DOI: 10.1177/00208523261456458 ISSN: 0020-8523

Illiberal transformation of patronage bureaucracy under the populist radical right

Katarina Staronova, Marek Rybář, Peter Spáč

This article examines how populist radical right government reshapes state bureaucracy within a patronage-based administrative system. While patronage and personnel politicization are common features of such systems across governments of different ideological orientations, we argue that populist radical right governments pursue a distinct pattern of bureaucratic control with implications for administrative backsliding. Drawing on longitudinal data on political and bureaucratic turnover across Slovak ministries between 2015 and 2025, we analyze two substantive areas of personnel management, purges and patronage appointments, and the treatment of institutionalized bureaucratic expertise, across temporal and spatial dimensions.

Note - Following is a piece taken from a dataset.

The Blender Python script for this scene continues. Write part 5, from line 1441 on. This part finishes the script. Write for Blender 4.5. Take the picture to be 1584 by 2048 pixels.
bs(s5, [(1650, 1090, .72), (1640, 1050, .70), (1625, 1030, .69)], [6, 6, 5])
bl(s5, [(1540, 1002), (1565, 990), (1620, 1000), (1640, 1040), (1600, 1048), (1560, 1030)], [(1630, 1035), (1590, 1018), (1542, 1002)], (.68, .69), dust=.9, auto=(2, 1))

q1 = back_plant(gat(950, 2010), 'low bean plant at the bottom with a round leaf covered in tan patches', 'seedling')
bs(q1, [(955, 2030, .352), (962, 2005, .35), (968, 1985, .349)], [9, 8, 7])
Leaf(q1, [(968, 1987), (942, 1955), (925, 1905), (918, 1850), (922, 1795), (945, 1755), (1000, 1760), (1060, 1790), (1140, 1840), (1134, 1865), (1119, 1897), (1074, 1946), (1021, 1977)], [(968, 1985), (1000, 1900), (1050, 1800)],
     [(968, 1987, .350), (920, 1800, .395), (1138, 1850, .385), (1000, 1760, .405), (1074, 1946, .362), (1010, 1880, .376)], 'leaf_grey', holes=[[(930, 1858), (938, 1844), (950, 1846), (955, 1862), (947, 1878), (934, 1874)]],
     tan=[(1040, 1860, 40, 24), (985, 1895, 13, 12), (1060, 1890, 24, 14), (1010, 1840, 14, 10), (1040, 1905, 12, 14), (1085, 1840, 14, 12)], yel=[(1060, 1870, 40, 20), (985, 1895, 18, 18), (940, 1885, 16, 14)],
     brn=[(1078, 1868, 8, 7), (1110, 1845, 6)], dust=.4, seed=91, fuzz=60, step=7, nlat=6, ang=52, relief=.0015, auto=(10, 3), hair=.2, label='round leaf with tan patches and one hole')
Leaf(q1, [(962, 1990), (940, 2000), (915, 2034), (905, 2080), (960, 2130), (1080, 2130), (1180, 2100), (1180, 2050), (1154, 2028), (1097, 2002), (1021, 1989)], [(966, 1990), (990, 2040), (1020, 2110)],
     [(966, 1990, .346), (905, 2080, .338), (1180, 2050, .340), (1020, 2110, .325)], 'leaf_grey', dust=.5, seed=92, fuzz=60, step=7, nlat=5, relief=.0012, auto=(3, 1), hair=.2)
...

The findings show that, compared with previous governments operating in the same patronage context, populist radical right governments sustain exceptionally high and prolonged levels of bureaucratic turnover beyond the initial post-electoral period, expand formal political appointments, and generate extreme levels of personnel replacement in ideologically salient policy areas. More broadly, the analysis suggests that administrative backsliding may unfold across diverse administrative contexts when populist radical right incumbents intensify and repurpose existing mechanisms of bureaucratic control, regardless of whether these originate in merit-based or patronage systems.